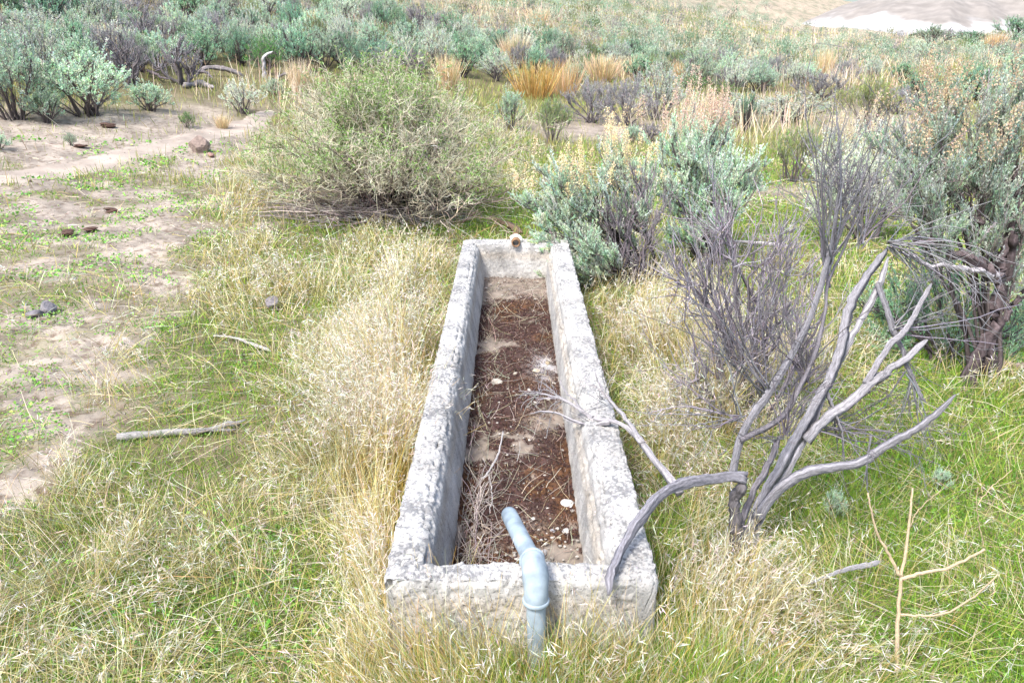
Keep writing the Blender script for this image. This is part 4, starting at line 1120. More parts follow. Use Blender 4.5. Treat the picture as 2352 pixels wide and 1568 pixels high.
X = rr_ * np.sin(np.radians(az)); Y = rr_ * np.cos(np.radians(az)); Z = height(X, Y); PX, PY = proj(X, Y, Z)
ok = (PY < np.interp(PX, BASEMAX_X, BASEMAX_Y)) & ~((rr_ > 84) & (az > 17.0))
dn = fbm(X * .15, Y * .15, 66, 3)
grid = {}
def near_any(x, y, rad):
    gx, gy = int(x // 3), int(y // 3)
    for i in (-1, 0, 1):
        for j in (-1, 0, 1):
            for (a, b, c) in grid.get((gx + i, gy + j), ()):
                if math.hypot(a - x, b - y) < (rad + c) * .80: return True
    return False
for a, b, c in placed: grid.setdefault((int(a // 3), int(b // 3)), []).append((a, b, c))
scat = []
for i in range(NC):
    if not ok[i]: continue
    w_ = rs.uniform(.55, 1.02); x, y, rad = X[i], Y[i], rr_[i]
    spacing = w_ * (1 + .45 * float(sstep(35, 60, rad))) * (.70 + max(0, .50 - dn[i]) * 3.0) * (1 + .9 * float(sstep(60, 95, rad))) 
    if spacing > 2.2 or near_any(x, y, spacing): continue
    grid.setdefault((int(x // 3), int(y // 3)), []).append((x, y, spacing)); scat.append((x, y, Z[i], w_, PX[i], PY[i], rad))
nobj = 0; far = Geo()
LIM = 300 - len(HAND)
for (x, y, z, w_, px, py, rad) in scat:
    left = px < 1200
    p = np.array([.30, .16, .17, .10, .10, .07, .08, .02]) if left else np.array([.34, .17, .20, .04, .10, .04, .10, .01])
    kd = kinds[rs.choice(8, p=p / p.sum())]
    hh = w_ * rs.uniform(1.0, 1.55) * (1.05 if left else .95); ww = w_ * rs.uniform(.95, 1.3)
    if -60 < px < 2410 and nobj < LIM:
        sz = 'small' if hh < .62 else ('medium' if hh < .88 else 'tall'); side = 'nearer' if rad < 30 else 'farther'
        put(kd, (x, y, z - .02), hh, ww, '%s %s %s, %s' % (sz, DESC[kd], zone(px, py), side), GRP[kd])
        nobj += 1
    else:
        v, q, t, c = VAR[kd][rs.integers(len(VAR[kd]))][2]; a = rs.uniform(0, 6.28)
        M = np.array([[math.cos(a) * ww, -math.sin(a) * ww, 0], [math.sin(a) * ww, math.cos(a) * ww, 0], [0, 0, hh]])
        far.add(v @ M.T + np.array([x, y, z - .02]), q, t, np.clip(c * rs.uniform(.38, .80), 0, 1))
print('scattered', len(scat), 'objects', nobj, 'verts far', far.n)
tag(far.build('far_sagebrush', M_grass, smooth=False), 'sagebrush scrub covering the far slopes below the hills', 'scrub', kind='stuff')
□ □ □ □
● BRIEF: Omit every picture, then reproduce the rest of the listing exactly.

● WRITTEN SOLUTION:
Keep writing the Blender script for this image. This is part 4, starting at line 1120. More parts follow. Use Blender 4.5. Treat the picture as 2352 pixels wide and 1568 pixels high.
X = rr_ * np.sin(np.radians(az)); Y = rr_ * np.cos(np.radians(az)); Z = height(X, Y); PX, PY = proj(X, Y, Z)
ok = (PY < np.interp(PX, BASEMAX_X, BASEMAX_Y)) & ~((rr_ > 84) & (az > 17.0))
dn = fbm(X * .15, Y * .15, 66, 3)
grid = {}
def near_any(x, y, rad):
    gx, gy = int(x // 3), int(y // 3)
    for i in (-1, 0, 1):
        for j in (-1, 0, 1):
            for (a, b, c) in grid.get((gx + i, gy + j), ()):
                if math.hypot(a - x, b - y) < (rad + c) * .80: return True
    return False
for a, b, c in placed: grid.setdefault((int(a // 3), int(b // 3)), []).append((a, b, c))
scat = []
for i in range(NC):
    if not ok[i]: continue
    w_ = rs.uniform(.55, 1.02); x, y, rad = X[i], Y[i], rr_[i]
    spacing = w_ * (1 + .45 * float(sstep(35, 60, rad))) * (.70 + max(0, .50 - dn[i]) * 3.0) * (1 + .9 * float(sstep(60, 95, rad))) 
    if spacing > 2.2 or near_any(x, y, spacing): continue
    grid.setdefault((int(x // 3), int(y // 3)), []).append((x, y, spacing)); scat.append((x, y, Z[i], w_, PX[i], PY[i], rad))
nobj = 0; far = Geo()
LIM = 300 - len(HAND)
for (x, y, z, w_, px, py, rad) in scat:
    left = px < 1200
    p = np.array([.30, .16, .17, .10, .10, .07, .08, .02]) if left else np.array([.34, .17, .20, .04, .10, .04, .10, .01])
    kd = kinds[rs.choice(8, p=p / p.sum())]
    hh = w_ * rs.uniform(1.0, 1.55) * (1.05 if left else .95); ww = w_ * rs.uniform(.95, 1.3)
    if -60 < px < 2410 and nobj < LIM:
        sz = 'small' if hh < .62 else ('medium' if hh < .88 else 'tall'); side = 'nearer' if rad < 30 else 'farther'
        put(kd, (x, y, z - .02), hh, ww, '%s %s %s, %s' % (sz, DESC[kd], zone(px, py), side), GRP[kd])
        nobj += 1
    else:
        v, q, t, c = VAR[kd][rs.integers(len(VAR[kd]))][2]; a = rs.uniform(0, 6.28)
        M = np.array([[math.cos(a) * ww, -math.sin(a) * ww, 0], [math.sin(a) * ww, math.cos(a) * ww, 0], [0, 0, hh]])
        far.add(v @ M.T + np.array([x, y, z - .02]), q, t, np.clip(c * rs.uniform(.38, .80), 0, 1))
print('scattered', len(scat), 'objects', nobj, 'verts far', far.n)
tag(far.build('far_sagebrush', M_grass, smooth=False), 'sagebrush scrub covering the far slopes below the hills', 'scrub', kind='stuff')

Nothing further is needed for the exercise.